Проекты Марии на ближайший год – следующие (в соответствии с полученными ею предложениями). 11 сентября 1969 года она откроет сезон в Опере Сан-Франциско «Нормой», и за открытием последует еще четыре или пять спектаклей. Затем у нее Даллас, где она будет с 21 октября (дата ее первой репетиции) до 12 ноября (дата ее последнего спектакля). Какая именно работа – пока остается неопределенным, ибо «Норму» они уже обещали Сулиотис. Келли предполагает, что сможет убедить Сулиотис все поменять и отдать эту роль Марии. Но если даже Мария и получит эту роль – нас ждут новые затруднения, ибо она ни в какую не хочет петь с Ширли Верретт, уже приглашенной для партии Адальжизы. Но в любом случае четыре каких-нибудь спектакля в Далласе она проведет. Пятый, возможно, состоится в Далласской опере, в Чикаго Аудиториум, только что открывшейся после ремонта.
Потом она поедет в Нью-Йорк – там у нее будет десять спектаклей в Метрополитене с 1 декабря до конца февраля. Это будет «Медея», новая постановка ее соотечественника Михалиса Какоянниса (у него в позапрошлом сезоне был заметный дебют как оперного режиссера – «Траур к лицу Электре»).
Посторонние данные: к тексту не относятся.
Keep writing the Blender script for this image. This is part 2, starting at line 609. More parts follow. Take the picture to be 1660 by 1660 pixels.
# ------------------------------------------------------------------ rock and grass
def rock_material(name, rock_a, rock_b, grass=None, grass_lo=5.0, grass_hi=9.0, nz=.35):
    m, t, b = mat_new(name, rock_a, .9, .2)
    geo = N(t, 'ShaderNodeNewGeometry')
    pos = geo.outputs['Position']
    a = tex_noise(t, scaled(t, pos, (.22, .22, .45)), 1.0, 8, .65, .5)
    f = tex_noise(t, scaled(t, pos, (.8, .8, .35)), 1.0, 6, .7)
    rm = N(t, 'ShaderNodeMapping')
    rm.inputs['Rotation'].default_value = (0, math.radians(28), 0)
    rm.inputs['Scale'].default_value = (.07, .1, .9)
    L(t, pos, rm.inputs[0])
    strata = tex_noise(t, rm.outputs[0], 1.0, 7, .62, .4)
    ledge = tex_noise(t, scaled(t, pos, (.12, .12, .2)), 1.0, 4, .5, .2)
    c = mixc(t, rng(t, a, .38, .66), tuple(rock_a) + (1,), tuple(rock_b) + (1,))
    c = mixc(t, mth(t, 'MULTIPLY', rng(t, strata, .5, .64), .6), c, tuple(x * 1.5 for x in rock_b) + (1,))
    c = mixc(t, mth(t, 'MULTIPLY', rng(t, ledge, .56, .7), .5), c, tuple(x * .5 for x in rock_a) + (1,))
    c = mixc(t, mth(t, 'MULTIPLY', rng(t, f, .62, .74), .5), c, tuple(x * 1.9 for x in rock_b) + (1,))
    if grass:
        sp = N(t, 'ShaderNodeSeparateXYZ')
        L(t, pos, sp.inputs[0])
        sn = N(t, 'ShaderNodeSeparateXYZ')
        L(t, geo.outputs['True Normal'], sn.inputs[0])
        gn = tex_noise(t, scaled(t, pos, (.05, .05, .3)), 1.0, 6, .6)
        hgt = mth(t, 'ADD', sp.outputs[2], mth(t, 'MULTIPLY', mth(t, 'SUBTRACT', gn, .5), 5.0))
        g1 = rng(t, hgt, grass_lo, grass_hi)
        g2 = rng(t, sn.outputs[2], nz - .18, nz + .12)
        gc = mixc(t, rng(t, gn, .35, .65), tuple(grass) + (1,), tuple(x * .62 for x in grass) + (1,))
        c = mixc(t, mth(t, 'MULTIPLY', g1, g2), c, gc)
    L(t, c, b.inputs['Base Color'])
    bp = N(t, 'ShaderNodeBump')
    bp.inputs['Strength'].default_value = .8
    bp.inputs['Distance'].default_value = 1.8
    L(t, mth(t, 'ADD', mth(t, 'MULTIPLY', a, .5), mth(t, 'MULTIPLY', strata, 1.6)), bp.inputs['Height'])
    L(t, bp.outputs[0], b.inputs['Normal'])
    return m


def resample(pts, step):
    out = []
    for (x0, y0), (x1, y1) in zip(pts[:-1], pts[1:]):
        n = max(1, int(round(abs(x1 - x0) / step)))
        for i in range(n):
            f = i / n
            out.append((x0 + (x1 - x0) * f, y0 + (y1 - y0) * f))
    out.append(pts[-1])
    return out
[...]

После этого Адлер попросил ее заехать в Калифорнию весной (это будет уже 1970-й), чтобы поучаствовать в весеннем оперном сезоне, который Опера Сан-Франциско проведет в Лос-Анджелесе. Но с этим она еще колеблется, поскольку не любит Шрайн Аудиториум. С другой стороны, она проявила интерес к перспективе выступить весной 1971-го в Лос-Анджелесе, ибо к тому времени компания [Далласской оперы] уже начнет использовать самый маленький Мьюзик-Сентер (полагаю, это называется Дороти Баффин Чендлер Павильон). Мне приходится настаивать на том факте, что на этой стадии переговоров НИЧЕГО не был прописано. Финансовые вопросы выступления в Сан-Франциско она оставляет полностью в руках Горлински, которому телеграфирует в Даллас. (Она не связывалась с ним вот уже шесть недель).
Приехав в Нью-Йорк, она постарается уладить финансовые дела с Бингом. Споет ли она только в Далласе, если Сан-Франциско и Нью-Йорк канут в Лету, или споет в двух городах, если третий не удовлетворит ее запросам, – этого я уточнять не стал, видя, что сейчас она выглядит полностью уверенной, что выступит во всех трех местах.